UAB dance team coach Abby Southerland’s passion for dance is contagious
Abby Southerland’s mom didn’t know a lot about dance when she let her daughter try it out as a 3-year-old — but she could certainly tell you a lot about it now, Southerland said.
Because once Southerland started dancing, she never stopped. Her life has circled around dance ever since.
“I was always a different person when I was on stage in front of an audience, and my mom could see that. She just encouraged me to keep going,” she said. “It was kind of my go-to and it just grew from there. I didn’t do sports — I just stuck with dance.”
These days, Southerland is the coach of the UAB Golden Girls dance team — the perfect place for her passion for dance to keep getting passed on, she said. “I’m getting to teach what I love to do to other people.”
She loves all dancing, but dance teams have had a special place in her heart since she joined the team in middle school, Southerland said. She kept on through her years at Spain Park High School, then went on to be captain of the University of Alabama’s dance team, the Crimson Cabaret.
“It was awesome,” she said of her years at UA, during which time she got to perform at Madison Square Garden and appear twice on ESPN College GameDay. “Alabama (football) won two national championships while I was there, and getting to be around that was amazing. It was like a dream come true getting to dance there. I loved every minute of it.”
Southerland said she’s a huge sports fan and has been an Alabama fan “since I was born,” so getting to be around athletics is one of her favorite parts of team dancing.
“It also teaches you about how to work within a group of people, and that’s a lesson that spills over into other areas of your life as well,” she said, noting that it’s helped her in everything from dance team competitions to her work at Dominick Feld Hyde, P.C. law firm.
After her time at UA, Southerland served as dance team coach for Spain Park High School for three years, then moved to UAB in 2016.
“Abby has been a wonderful addition to the UAB Spirit Program this year,” said Ryan Martin, UAB Spirit Coordinator and a cheer colleague of Southerland’s from UA. “I hired her because she truly has a passion for teaching others and for dance.”
The job, she said, takes a lot of time and energy, and if it’s not something you love, it will be hard to stay motivated.
“Abby is always coming to me with new ideas and ways to improve our presence at games and competitions, as well as improving the lives of our student athletes,” Martin said. “We are very lucky to have her here at UAB.”
Martin and Southerland are now working together to bring the “big school mentality” they had at UA to the dance team at UAB, Southerland said.

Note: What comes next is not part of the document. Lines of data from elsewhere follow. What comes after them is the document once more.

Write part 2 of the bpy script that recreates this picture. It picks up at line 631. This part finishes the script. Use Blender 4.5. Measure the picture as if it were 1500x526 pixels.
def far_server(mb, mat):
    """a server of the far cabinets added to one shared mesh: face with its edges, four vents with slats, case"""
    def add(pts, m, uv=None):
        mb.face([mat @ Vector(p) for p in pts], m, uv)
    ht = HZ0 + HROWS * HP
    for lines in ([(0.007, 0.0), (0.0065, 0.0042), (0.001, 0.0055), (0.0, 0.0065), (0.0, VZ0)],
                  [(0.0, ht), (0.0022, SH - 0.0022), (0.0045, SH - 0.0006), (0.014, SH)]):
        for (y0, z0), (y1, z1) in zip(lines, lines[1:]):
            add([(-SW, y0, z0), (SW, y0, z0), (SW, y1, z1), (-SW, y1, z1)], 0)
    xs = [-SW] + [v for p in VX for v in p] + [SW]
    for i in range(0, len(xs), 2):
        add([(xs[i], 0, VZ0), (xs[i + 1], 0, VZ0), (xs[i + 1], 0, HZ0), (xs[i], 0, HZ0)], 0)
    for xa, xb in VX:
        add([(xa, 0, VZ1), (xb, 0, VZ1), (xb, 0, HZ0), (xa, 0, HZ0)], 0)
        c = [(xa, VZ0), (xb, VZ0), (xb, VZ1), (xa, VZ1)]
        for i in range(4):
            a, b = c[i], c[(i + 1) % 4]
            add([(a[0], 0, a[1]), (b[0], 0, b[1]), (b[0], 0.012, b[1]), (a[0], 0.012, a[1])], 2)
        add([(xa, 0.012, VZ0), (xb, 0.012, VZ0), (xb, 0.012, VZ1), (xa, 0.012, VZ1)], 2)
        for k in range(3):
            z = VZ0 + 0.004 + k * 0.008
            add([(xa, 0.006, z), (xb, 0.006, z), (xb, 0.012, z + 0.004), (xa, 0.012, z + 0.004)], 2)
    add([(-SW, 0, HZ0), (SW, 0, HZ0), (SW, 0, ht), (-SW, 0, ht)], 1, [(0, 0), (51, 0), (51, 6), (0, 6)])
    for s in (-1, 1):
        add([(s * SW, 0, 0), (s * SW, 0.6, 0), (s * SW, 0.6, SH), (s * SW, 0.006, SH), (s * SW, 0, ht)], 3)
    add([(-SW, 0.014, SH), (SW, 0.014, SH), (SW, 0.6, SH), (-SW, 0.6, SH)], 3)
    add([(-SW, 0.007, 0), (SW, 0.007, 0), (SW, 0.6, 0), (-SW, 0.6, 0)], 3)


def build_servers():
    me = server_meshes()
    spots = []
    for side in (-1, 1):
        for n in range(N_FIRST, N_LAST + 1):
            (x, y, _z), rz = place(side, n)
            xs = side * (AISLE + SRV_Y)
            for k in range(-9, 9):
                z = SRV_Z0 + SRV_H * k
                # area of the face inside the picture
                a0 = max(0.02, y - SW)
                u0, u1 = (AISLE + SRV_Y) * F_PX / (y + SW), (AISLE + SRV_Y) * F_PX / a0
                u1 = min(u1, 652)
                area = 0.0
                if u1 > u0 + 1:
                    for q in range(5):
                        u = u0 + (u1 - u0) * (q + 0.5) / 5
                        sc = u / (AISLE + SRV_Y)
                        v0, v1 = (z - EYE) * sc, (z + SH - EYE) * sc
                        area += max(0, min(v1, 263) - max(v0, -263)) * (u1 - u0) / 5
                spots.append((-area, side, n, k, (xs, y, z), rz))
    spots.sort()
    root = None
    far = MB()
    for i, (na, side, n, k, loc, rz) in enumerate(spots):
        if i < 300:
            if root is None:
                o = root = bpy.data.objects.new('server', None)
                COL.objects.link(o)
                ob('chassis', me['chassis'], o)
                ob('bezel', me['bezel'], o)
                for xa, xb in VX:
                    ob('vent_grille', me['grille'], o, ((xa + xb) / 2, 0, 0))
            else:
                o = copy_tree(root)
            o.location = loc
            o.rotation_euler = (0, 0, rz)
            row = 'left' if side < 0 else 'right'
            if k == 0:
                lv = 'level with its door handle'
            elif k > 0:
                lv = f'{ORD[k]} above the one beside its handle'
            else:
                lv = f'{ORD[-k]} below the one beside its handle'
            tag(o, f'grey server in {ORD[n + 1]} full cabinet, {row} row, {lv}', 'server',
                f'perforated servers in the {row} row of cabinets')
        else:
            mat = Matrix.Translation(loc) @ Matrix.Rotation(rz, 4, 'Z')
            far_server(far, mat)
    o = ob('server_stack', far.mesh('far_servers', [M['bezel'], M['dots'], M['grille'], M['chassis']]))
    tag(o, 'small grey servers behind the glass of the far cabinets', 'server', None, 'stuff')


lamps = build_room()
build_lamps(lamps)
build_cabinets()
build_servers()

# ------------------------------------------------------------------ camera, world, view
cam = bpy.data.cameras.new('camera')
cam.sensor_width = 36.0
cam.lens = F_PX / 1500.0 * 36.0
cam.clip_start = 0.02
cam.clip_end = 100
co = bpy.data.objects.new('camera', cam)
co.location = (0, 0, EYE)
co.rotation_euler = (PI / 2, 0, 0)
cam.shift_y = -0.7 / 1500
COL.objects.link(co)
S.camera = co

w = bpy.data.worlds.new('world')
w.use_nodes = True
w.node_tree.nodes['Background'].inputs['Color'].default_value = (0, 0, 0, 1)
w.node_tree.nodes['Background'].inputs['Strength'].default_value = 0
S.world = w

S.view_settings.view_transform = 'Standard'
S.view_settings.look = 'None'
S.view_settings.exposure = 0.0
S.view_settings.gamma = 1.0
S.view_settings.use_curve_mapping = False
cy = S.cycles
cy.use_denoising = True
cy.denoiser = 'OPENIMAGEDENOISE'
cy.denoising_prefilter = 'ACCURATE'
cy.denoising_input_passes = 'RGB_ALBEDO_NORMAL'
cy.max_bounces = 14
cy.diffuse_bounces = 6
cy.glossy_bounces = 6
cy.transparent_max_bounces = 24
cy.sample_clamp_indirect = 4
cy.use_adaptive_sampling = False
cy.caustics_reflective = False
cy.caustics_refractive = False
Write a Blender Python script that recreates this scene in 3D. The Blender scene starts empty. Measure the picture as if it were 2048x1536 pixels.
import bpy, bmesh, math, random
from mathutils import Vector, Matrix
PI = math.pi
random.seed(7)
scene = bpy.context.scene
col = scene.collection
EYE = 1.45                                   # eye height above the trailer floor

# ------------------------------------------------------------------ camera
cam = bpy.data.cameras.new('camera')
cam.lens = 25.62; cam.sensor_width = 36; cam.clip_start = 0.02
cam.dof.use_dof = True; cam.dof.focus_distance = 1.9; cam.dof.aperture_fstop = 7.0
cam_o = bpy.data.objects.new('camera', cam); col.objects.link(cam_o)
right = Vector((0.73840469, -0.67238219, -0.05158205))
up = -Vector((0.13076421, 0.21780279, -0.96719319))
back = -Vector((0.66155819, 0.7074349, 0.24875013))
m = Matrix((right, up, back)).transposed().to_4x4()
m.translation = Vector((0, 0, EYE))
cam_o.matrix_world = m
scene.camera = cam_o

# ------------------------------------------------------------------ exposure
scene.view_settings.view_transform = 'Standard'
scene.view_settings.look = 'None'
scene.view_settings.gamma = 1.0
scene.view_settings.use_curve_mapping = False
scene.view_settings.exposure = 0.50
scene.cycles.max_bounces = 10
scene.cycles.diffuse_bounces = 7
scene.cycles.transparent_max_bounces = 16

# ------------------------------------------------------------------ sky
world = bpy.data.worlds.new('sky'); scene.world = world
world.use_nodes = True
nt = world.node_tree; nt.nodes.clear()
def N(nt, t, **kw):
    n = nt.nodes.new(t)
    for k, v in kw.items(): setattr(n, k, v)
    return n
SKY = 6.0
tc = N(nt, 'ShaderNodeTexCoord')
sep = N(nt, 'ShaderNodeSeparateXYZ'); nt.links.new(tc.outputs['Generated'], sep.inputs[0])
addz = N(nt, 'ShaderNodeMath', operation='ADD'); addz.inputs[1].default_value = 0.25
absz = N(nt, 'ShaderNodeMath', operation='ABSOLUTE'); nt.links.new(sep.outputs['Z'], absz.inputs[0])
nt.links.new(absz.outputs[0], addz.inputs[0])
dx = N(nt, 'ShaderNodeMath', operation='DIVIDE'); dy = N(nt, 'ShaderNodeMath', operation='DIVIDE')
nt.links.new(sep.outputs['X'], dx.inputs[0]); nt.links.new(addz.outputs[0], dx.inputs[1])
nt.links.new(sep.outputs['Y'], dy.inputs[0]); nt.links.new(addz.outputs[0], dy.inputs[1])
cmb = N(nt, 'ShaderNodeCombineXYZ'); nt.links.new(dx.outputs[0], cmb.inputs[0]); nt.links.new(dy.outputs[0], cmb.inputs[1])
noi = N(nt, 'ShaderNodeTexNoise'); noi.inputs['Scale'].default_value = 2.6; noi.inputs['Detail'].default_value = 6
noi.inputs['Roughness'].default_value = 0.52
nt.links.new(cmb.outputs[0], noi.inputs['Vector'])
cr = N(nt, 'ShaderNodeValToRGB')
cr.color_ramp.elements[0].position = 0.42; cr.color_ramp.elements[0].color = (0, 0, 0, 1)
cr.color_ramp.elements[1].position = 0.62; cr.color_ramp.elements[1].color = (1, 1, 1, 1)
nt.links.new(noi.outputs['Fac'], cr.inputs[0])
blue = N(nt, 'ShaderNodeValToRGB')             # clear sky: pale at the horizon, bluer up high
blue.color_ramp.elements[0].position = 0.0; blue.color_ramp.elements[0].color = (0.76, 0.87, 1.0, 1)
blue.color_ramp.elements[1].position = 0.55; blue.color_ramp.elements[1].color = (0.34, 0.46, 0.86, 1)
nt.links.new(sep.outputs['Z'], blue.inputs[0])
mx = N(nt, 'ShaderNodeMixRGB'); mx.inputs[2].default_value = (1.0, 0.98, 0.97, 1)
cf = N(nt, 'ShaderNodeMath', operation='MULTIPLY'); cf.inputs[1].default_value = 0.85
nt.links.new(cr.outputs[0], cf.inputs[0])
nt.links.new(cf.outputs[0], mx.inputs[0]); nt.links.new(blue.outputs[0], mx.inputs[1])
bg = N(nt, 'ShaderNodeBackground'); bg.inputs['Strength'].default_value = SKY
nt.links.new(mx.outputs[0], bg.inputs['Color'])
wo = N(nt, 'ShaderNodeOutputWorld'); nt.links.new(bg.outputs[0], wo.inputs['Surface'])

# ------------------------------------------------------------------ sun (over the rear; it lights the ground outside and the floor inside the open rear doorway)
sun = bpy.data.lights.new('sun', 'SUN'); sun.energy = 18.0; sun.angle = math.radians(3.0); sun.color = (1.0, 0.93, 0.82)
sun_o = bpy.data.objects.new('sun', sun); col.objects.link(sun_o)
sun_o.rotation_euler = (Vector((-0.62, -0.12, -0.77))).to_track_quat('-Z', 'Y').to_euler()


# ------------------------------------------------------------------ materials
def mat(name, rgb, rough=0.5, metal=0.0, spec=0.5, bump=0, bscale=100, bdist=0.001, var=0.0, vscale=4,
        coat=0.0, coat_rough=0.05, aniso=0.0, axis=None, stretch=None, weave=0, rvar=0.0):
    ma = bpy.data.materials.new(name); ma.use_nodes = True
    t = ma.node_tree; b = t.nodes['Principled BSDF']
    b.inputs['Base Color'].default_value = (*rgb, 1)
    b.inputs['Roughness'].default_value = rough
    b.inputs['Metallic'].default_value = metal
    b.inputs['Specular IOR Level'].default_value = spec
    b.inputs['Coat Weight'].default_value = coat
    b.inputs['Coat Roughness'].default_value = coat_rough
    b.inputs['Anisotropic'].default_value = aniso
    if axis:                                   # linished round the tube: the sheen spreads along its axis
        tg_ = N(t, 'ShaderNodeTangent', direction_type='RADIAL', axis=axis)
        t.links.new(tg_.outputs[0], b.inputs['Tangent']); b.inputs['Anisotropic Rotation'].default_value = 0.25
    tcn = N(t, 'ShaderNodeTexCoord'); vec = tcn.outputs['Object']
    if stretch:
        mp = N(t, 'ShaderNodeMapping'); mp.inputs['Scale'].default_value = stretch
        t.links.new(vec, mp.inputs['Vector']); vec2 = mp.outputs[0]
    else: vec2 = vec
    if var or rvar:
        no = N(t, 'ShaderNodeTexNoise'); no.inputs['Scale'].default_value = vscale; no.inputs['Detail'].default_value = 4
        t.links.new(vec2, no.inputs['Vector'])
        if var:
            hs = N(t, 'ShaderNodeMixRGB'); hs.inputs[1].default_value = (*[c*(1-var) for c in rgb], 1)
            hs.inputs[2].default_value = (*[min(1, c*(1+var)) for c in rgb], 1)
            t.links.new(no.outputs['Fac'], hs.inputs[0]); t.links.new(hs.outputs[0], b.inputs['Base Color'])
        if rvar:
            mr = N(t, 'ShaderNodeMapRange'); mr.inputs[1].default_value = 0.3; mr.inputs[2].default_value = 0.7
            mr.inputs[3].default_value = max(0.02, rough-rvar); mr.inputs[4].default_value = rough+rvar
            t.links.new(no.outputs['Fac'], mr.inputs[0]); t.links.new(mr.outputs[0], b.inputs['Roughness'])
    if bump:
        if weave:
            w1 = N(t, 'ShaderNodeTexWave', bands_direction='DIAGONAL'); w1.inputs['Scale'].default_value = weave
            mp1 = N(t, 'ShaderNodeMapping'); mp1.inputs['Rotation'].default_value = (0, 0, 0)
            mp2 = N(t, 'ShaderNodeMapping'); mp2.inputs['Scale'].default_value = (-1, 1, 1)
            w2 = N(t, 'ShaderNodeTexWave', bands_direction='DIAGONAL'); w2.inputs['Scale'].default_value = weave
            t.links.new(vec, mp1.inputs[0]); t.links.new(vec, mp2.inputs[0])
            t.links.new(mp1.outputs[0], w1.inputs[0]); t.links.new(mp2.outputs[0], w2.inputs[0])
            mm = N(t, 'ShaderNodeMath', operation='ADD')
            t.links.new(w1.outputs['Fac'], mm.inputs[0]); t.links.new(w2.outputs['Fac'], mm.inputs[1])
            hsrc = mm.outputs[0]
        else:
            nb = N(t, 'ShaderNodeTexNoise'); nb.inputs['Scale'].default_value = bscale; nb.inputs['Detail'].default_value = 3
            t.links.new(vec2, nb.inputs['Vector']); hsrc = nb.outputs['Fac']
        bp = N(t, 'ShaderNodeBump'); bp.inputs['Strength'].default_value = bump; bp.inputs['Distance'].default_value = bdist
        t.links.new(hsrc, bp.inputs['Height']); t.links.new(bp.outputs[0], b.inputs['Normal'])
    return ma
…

“We hope it will make our program grow and become a competitive team,” she said. “That’s our goal — to make it an ideal program that people want to come be a part of, to give it a competitive edge. We are excited about it, and we are super excited about football coming back next year.”
Southerland has been building programs wherever she’s gone, like at Jackie O’Neal School of Dance in Vestavia, where she’s built two hip-hop companies from the ground up.
“We have 50-plus kids in that program now,” she said.
Tammy Towns, owner of that dance school, said Southerland has practically grown up at the studio and that her impact on students today is something powerful.
“It’s been awesome for the studio having her back to teach and work with the hip hop companies,” Towns said. “She’s got so much charisma. She’s a unique individual, very creative, and she’s a strong role model for the younger people.”
Coaching and teaching has a special place in Southerland’s heart, and though she loves jazz and pom, hip-hop has always been her favorite, she said. “The energy and fun of it has always been my go-to.”